The Democratic leader drew extensive comparisons between the slew of laws and court rulings restricting access to voting and control over voting processes to the nation’s long history of civil rights fights focused on voting rights, including the movements for Black suffrage and women’s suffrage.
“The 21st Century Jim Crow assault is real, it’s unrelenting, and we are going to challenge it vigorously,” Biden said.
Supporters of Georgia State Rep. Park Cannon, D-Atlanta, leave the State Capitol in Atlanta on Monday morning, March 29, 2021 after escorting her into the building. Cannon was arrested last week for knocking on the governor's office door as he signed voting legislation.
© AP Photo / Ben Gray
He urged passage of the For the People Act, a sweeping bill that would reverse many of the state-level voting rights changes as well as combat gerrymandering of districts and change campaign finance laws, but which was successfully filibustered by Republicans in the US Senate last month. However, he also said he would be doubling the size of the voting rights section of the US Department of Justice’s Civil Rights Division and the number of enforcement staff.
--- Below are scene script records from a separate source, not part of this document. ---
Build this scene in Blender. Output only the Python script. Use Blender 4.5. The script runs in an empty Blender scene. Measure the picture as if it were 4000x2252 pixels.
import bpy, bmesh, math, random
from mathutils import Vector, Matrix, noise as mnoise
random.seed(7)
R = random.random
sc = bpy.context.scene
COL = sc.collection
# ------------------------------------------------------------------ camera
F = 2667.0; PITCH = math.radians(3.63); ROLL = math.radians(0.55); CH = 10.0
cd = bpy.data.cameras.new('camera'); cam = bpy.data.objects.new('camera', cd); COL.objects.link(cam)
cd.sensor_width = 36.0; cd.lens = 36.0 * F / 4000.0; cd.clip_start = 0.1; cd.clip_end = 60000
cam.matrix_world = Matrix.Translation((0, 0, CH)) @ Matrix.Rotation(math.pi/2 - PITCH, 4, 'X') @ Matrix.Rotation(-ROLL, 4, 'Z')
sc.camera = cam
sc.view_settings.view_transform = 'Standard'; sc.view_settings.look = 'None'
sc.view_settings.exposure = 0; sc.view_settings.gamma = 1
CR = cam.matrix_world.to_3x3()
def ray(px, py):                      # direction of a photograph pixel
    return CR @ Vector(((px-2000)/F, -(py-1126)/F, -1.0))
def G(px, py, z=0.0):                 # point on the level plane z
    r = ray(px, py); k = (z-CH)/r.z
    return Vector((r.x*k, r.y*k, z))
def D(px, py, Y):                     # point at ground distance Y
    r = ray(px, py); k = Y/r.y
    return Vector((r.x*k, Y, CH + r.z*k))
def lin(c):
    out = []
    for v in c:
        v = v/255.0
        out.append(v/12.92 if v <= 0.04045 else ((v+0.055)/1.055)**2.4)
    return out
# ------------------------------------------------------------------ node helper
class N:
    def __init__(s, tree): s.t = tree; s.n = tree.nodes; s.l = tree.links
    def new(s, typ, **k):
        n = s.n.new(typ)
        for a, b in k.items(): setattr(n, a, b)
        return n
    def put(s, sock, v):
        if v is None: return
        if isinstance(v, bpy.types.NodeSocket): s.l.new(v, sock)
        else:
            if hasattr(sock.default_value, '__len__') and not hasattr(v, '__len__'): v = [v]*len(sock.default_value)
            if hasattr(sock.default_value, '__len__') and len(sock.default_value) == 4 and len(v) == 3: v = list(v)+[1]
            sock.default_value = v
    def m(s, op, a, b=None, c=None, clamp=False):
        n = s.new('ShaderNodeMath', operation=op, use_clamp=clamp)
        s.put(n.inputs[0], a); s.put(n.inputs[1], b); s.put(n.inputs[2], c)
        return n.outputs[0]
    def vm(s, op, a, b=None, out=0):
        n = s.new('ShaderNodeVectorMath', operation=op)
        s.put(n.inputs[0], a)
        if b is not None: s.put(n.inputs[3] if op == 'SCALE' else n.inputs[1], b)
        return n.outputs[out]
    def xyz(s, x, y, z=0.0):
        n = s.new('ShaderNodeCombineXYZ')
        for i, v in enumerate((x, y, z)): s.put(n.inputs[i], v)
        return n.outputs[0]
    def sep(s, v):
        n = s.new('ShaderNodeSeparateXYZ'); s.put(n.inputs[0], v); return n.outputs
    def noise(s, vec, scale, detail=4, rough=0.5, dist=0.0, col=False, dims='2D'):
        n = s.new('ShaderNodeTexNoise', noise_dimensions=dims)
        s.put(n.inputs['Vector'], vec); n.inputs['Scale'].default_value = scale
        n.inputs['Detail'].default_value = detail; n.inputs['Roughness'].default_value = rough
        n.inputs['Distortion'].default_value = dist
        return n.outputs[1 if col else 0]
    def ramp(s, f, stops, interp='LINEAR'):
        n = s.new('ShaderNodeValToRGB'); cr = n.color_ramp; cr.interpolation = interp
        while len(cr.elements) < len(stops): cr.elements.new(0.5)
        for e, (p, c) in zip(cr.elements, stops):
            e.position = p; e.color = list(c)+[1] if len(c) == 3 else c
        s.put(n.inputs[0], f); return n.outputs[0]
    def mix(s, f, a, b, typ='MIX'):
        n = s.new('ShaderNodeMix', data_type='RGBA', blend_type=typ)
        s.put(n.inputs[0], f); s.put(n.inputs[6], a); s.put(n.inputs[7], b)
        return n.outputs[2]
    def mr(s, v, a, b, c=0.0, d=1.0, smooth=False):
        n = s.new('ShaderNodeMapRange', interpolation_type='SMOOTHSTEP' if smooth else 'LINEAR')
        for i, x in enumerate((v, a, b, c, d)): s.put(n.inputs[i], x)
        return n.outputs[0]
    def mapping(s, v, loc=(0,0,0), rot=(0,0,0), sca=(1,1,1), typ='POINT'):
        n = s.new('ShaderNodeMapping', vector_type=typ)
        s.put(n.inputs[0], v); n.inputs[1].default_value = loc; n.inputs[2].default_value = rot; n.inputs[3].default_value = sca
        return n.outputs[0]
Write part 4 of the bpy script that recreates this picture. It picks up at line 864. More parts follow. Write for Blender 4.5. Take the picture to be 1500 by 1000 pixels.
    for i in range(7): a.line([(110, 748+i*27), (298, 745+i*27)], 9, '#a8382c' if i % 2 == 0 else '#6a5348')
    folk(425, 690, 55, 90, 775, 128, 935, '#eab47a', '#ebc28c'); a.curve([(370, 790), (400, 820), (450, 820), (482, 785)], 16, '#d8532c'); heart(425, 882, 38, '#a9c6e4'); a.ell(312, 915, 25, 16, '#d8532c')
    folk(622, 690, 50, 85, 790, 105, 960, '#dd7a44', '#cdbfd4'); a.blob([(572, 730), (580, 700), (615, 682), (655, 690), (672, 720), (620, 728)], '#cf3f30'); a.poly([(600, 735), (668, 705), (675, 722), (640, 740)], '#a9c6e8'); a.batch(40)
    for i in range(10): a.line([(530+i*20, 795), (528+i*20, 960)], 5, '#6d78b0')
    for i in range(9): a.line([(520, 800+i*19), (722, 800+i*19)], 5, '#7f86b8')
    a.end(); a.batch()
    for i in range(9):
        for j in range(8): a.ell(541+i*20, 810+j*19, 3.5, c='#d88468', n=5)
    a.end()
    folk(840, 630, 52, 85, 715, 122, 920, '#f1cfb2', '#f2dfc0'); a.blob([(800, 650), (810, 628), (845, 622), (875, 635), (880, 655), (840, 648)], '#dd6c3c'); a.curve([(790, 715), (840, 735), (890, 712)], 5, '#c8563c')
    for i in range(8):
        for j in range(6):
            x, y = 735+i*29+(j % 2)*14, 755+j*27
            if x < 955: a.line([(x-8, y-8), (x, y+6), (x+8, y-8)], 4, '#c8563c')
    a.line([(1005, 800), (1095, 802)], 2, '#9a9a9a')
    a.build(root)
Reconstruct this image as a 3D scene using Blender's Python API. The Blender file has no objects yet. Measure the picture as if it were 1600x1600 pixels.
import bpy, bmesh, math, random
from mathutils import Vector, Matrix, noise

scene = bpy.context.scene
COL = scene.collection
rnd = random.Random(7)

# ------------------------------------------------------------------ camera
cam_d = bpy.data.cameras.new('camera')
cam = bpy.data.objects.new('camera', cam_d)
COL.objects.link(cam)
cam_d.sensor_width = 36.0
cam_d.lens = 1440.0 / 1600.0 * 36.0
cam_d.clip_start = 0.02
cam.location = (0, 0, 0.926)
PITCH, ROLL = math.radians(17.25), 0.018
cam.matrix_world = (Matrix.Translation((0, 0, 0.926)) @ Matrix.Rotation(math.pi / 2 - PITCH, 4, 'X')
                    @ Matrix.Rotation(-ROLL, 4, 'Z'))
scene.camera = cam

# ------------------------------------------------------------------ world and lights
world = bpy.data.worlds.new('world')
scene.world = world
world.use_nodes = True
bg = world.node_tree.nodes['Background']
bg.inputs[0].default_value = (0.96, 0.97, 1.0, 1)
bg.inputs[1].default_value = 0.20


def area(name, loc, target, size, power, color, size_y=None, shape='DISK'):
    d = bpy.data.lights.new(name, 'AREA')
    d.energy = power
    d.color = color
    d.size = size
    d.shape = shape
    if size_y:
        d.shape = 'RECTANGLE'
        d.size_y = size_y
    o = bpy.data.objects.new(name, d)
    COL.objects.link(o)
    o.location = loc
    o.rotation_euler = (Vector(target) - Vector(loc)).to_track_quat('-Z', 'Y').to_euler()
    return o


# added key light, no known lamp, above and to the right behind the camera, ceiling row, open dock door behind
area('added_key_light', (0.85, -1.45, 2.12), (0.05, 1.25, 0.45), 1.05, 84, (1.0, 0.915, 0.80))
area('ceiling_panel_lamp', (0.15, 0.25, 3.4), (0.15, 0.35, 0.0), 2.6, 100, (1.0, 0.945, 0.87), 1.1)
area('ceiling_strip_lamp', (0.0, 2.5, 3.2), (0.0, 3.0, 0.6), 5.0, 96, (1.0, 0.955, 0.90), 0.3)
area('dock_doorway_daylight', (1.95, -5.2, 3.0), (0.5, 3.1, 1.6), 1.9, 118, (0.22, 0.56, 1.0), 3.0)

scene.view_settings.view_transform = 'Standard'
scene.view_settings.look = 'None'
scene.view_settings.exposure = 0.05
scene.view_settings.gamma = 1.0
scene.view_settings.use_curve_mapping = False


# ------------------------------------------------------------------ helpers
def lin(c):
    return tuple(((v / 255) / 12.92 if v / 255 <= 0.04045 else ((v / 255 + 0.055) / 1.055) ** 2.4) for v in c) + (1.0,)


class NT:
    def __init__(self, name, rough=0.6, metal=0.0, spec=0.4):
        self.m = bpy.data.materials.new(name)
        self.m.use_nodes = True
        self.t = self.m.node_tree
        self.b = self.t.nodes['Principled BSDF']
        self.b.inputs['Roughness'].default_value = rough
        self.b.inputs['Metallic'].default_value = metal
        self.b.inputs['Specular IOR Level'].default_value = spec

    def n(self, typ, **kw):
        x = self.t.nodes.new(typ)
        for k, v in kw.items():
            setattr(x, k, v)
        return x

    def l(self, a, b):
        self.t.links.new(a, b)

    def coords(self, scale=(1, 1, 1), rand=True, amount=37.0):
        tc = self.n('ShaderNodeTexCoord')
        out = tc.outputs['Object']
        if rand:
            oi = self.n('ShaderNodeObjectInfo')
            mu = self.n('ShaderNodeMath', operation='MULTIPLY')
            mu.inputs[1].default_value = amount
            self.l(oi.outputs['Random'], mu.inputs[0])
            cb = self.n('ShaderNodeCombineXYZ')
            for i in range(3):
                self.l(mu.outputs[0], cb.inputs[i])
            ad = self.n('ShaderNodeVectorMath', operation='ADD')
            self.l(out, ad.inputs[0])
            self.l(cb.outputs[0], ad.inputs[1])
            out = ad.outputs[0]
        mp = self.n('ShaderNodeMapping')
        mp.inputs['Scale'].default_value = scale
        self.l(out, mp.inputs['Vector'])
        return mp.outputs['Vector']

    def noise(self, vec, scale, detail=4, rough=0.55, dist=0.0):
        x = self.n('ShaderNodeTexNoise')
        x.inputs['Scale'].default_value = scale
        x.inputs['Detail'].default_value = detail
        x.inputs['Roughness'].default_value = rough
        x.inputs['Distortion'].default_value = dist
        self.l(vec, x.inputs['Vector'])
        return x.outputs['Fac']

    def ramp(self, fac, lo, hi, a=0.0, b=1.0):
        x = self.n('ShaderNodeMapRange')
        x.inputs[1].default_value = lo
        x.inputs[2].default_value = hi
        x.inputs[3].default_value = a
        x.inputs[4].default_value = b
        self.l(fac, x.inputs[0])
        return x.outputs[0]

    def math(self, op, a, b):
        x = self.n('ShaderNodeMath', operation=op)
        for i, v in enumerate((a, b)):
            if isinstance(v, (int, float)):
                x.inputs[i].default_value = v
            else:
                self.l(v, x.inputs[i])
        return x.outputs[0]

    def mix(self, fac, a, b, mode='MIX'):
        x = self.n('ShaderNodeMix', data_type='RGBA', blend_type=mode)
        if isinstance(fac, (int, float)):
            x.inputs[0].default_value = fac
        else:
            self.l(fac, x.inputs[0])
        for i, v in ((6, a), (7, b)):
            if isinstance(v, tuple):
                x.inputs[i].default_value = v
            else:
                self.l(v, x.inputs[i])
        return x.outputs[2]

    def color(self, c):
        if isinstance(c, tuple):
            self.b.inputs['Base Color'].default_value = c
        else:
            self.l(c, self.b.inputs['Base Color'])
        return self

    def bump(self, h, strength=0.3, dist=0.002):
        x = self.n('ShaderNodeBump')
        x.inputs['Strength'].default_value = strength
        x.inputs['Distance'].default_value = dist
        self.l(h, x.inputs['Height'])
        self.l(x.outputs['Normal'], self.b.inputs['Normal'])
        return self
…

However, Biden has so far resisted calls to end the filibuster, which he has the power to do, despite it blocking much of the legislation central to his agenda, including the Protect the Right to Organize (PRO) Act, the American Families Plan, the American Jobs Plan, and the Equality Act.
‘Have You No Shame’?
Biden also assailed the enduring view among Republicans that the November 2020 election was stolen and that then-President Donald Trump was the true victor, and the corresponding defense of the insurrection at the US Capitol on January 6, 2021, when Trump supporters attempted to block certification of the Electoral College’s voting results.
“The Confederates back then never breached the Capitol as insurrectionists did on January 6,” Biden said, referring to the pro-slavery faction that ruled 11 southern states and attempted to secede from the United States in 1861 in order to preserve the enslavement of Black Americans. The four-year-long civil war that followed killed as many as 850,000 people and remains the bloodiest conflict for Americans in US history, although it resulted in the freeing of four million enslaved Black Americans and the abolition of slavery outside of prisons.
According to a Quinnipiac poll conducted in late May, two-thirds of Republicans believe Biden’s November 2020 election victory wasn’t legitimate, although 64% of Americans overall believe that it was. The poll also found that two-thirds of Republicans would like to see Trump, who has only served one out of a possible two terms in office, run for president again in 2024. Those numbers are up substantially from the period immediately after the attempted putsch in which five people were killed, when it was just 42% of Republicans.
Biden attempted to cross the aisle and win over some of that support to his voting rights push by appealing to Americans’ “sacred right to vote,” while noting the concern world leaders voiced to him about the future of American democracy after the Capitol was stormed.
“We’ll be asking my Republican friends in Congress and states and cities and counties to stand up for God’s sake,” Biden said. “And help prevent this concerted effort to undermine our election and the sacred right to vote. Have you no shame?”
Many, if not all, of the voting restrictions introduced by Republicans in the weeks and months after the November 2020 election were motivated by claims made by Trump that widespread fraud had allowed Democrats to manipulate the results of the vote, including by changing the way people voted and by producing fake mail-in ballots.
“Audits, recounts were conducted in Arizona, Wisconsin, in Georgia it was recounted three times. It’s clear, for those who question the results and challenge the integrity of the election: no other election has ever been held under such scrutiny and such high standards. The Big Lie is just that: a big lie,” Biden said to applause.
Trump has continued to push his claims at political events, including the Conservative Political Action Conference (CPAC) summer gathering in Dallas, Texas, over the weekend, where he raged that “we were doing so well until the rigged election happened to come along. We were doing really well."
"Unfortunately, this was an election where the person that counts the votes was far more important than the candidate, no matter how many votes that candidate got - and we got record numbers of votes,” Trump said.